EXERCISE GOAL:
Reproduce the complete listing without any deviation.

PROVIDED DATA:

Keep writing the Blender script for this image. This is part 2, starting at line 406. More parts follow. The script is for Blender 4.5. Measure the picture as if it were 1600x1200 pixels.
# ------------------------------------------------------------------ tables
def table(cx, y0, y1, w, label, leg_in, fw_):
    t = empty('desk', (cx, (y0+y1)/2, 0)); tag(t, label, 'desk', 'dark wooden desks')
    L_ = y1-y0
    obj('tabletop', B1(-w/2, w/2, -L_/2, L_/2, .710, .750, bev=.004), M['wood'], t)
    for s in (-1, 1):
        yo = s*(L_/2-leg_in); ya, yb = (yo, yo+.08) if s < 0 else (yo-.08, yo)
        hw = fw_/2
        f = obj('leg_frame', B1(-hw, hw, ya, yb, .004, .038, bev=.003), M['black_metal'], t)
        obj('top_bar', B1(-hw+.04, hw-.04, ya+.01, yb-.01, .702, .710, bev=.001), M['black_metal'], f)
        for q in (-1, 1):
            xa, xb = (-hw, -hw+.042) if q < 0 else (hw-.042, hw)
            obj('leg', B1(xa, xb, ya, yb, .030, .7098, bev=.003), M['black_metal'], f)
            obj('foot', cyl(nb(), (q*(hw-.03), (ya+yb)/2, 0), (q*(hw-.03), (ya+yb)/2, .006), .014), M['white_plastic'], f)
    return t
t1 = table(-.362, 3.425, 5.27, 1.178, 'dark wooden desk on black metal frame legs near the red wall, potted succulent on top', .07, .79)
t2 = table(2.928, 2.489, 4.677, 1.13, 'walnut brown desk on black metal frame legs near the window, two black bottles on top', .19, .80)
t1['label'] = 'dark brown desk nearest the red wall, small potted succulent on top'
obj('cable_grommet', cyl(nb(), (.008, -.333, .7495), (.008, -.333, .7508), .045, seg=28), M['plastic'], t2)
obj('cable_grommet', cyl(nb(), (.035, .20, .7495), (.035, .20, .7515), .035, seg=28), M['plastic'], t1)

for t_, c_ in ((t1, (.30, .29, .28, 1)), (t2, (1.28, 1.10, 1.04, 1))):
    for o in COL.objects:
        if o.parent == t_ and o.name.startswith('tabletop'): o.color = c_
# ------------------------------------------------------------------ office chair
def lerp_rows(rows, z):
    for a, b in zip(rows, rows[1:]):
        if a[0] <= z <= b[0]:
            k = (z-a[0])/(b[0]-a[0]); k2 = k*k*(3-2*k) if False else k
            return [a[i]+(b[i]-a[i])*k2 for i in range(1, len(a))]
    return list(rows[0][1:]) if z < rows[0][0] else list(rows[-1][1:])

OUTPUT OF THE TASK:
Keep writing the Blender script for this image. This is part 2, starting at line 406. More parts follow. The script is for Blender 4.5. Measure the picture as if it were 1600x1200 pixels.
# ------------------------------------------------------------------ tables
def table(cx, y0, y1, w, label, leg_in, fw_):
    t = empty('desk', (cx, (y0+y1)/2, 0)); tag(t, label, 'desk', 'dark wooden desks')
    L_ = y1-y0
    obj('tabletop', B1(-w/2, w/2, -L_/2, L_/2, .710, .750, bev=.004), M['wood'], t)
    for s in (-1, 1):
        yo = s*(L_/2-leg_in); ya, yb = (yo, yo+.08) if s < 0 else (yo-.08, yo)
        hw = fw_/2
        f = obj('leg_frame', B1(-hw, hw, ya, yb, .004, .038, bev=.003), M['black_metal'], t)
        obj('top_bar', B1(-hw+.04, hw-.04, ya+.01, yb-.01, .702, .710, bev=.001), M['black_metal'], f)
        for q in (-1, 1):
            xa, xb = (-hw, -hw+.042) if q < 0 else (hw-.042, hw)
            obj('leg', B1(xa, xb, ya, yb, .030, .7098, bev=.003), M['black_metal'], f)
            obj('foot', cyl(nb(), (q*(hw-.03), (ya+yb)/2, 0), (q*(hw-.03), (ya+yb)/2, .006), .014), M['white_plastic'], f)
    return t
t1 = table(-.362, 3.425, 5.27, 1.178, 'dark wooden desk on black metal frame legs near the red wall, potted succulent on top', .07, .79)
t2 = table(2.928, 2.489, 4.677, 1.13, 'walnut brown desk on black metal frame legs near the window, two black bottles on top', .19, .80)
t1['label'] = 'dark brown desk nearest the red wall, small potted succulent on top'
obj('cable_grommet', cyl(nb(), (.008, -.333, .7495), (.008, -.333, .7508), .045, seg=28), M['plastic'], t2)
obj('cable_grommet', cyl(nb(), (.035, .20, .7495), (.035, .20, .7515), .035, seg=28), M['plastic'], t1)

for t_, c_ in ((t1, (.30, .29, .28, 1)), (t2, (1.28, 1.10, 1.04, 1))):
    for o in COL.objects:
        if o.parent == t_ and o.name.startswith('tabletop'): o.color = c_
# ------------------------------------------------------------------ office chair
def lerp_rows(rows, z):
    for a, b in zip(rows, rows[1:]):
        if a[0] <= z <= b[0]:
            k = (z-a[0])/(b[0]-a[0]); k2 = k*k*(3-2*k) if False else k
            return [a[i]+(b[i]-a[i])*k2 for i in range(1, len(a))]
    return list(rows[0][1:]) if z < rows[0][0] else list(rows[-1][1:])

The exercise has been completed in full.